For anybody else trying to know what else the .well-known URI can hold: https://en.wikipedia.org/wiki/Well-known_URI#List_of_well-kn...
I'd have really preferred another term: registered, reserved, defined, meta -- or really anything else.
A good chunk of people do use devices other than apple eco system one's and if they try to login and then suddenly, you can't!
So yes. It's off by default. You have to affirmatively use the feature. (This is purely based on what I remember from the demo, mind you. I have not used the feature.)
If you use this app, open it and look at how many entries fall under the “security” section. Everyday another password is compromised and added to the list, just too many to keep up. So, albeit apprehensively, I for one appreciate this feature.
this also requires the passwords app to even function. so this should be a non-issue.
And I shouldn't remember the first one, I just haven't gotten 'round to setting up the Yubikey on the laptop just yet.

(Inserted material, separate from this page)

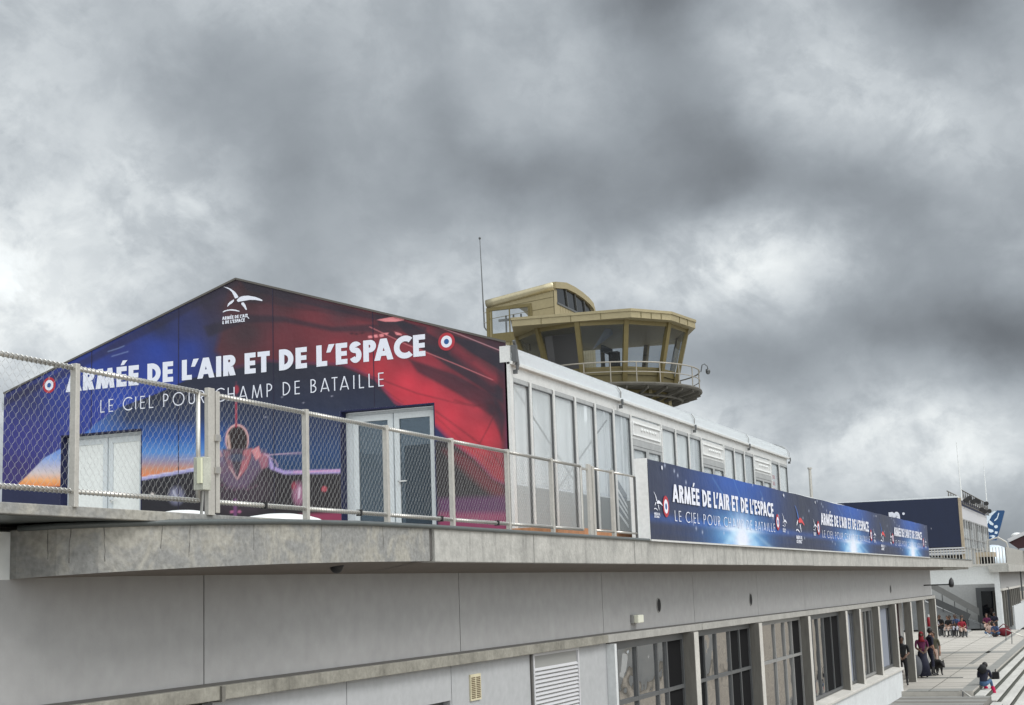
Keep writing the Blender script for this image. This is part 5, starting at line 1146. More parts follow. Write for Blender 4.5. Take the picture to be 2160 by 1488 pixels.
# ------------------------------------------------------------------ distant roofs and masts
def mast(px0, py0, px1, py1, X, r, lab, name='whip_aerial', m='galv', cap=False):
    a, b_ = U(px0, py0, X=X), U(px1, py1, X=X); q = MB(); q.tube([a, b_], [r, r*(.9 if cap else .4)], 8)
    if cap: q.tube([b_, b_+Vector((0, 0, .08))], r*1.5, 8)
    return thing_mb(name, q, M[m], lab, 'mast' if cap else 'aerial', None if cap else 'thin whip aerials over the far roofs')
mast(1712, 1052, 1708, 990, 75, .08, 'short grey capped mast standing behind the long blue banner', 'roof_mast', 'galv', True)
mast(2029, 1056, 2017, 932, 118, .055, 'taller thin pale whip aerial above the corner of the navy hall', m='white')
mast(2082, 1070, 2074, 970, 150, .06, 'shorter thin pale whip aerial beyond the truss of lights', m='white')
# far wing roof seen as a pale line above the banner
a, b_ = U(1655, 1036, Y=9.6), U(1772, 1065, Y=9.6)
q = MB(); q.box(a.x, b_.x+1, 9.6, 15, DK, a.z); thing_mb('low_roof_shed', q, M['tentwhite'], 'low pale flat roof line running on behind the end of the tent', 'roof')
# navy hall
XH = 118.0
def Hh(px, py): return U(px, py, X=XH)
hl = empty('navy_hall', (XH, Hh(1900, 1150).y, GZ), 'large navy blue clad exhibition hall beyond the terminal with pale lettering', 'building')
y1_, y0_ = Hh(1660, 1060).y, Hh(2020, 1052).y; zt1, zt0 = Hh(1766, 1059).z, Hh(2020, 1050).z; zb1 = Hh(2026, 1153).z
XE_ = U(2083, 1110, Y=y0_-.1).x
q = MB(); q.hexa([(XH, y0_, zb1), (XE_, y0_, zb1), (XE_, y1_, zb1), (XH, y1_, zb1), (XH, y0_, zt0), (XE_, y0_, zt0), (XE_, y1_, (zt0+zt1)/2), (XH, y1_, (zt0+zt1)/2)]); q.build('cladding', M['navy'], hl)
q = MB(); q.box(XH-.05, XH+.3, y0_-.22, y0_-.01, zb1-1.0, zt0-.02); q.build('timber_corner', M['wood'], hl)
q = MB(); q.box(XH+.1, XE_-.1, y0_, y1_, zt0+.01, zt0+.15); q.build('roof_edge', M['tentwhite'], hl)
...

It's just full of weird, generic short-sentence LLMisms ("Detection is observation.", "Changing the password is authority.", "The security benefit is real.", "That is a meaningful improvement.", "This is not just text generation. It is an agent taking action with a sensitive credential.", ...).
It seems like this is a great way to lock oneself out of access to an account on some of the devices that they own that do not have access to the Passwords data storage.
I can see where this can be a benefit in helping users secure their accounts with stronger passwords but I think that there is a lot of potential for this to become a real problem.
A11y-tree alone is not enough for many sites because lots of auth stuff happens in OOPIF frames that need special handling/stitching/interactive element filtering.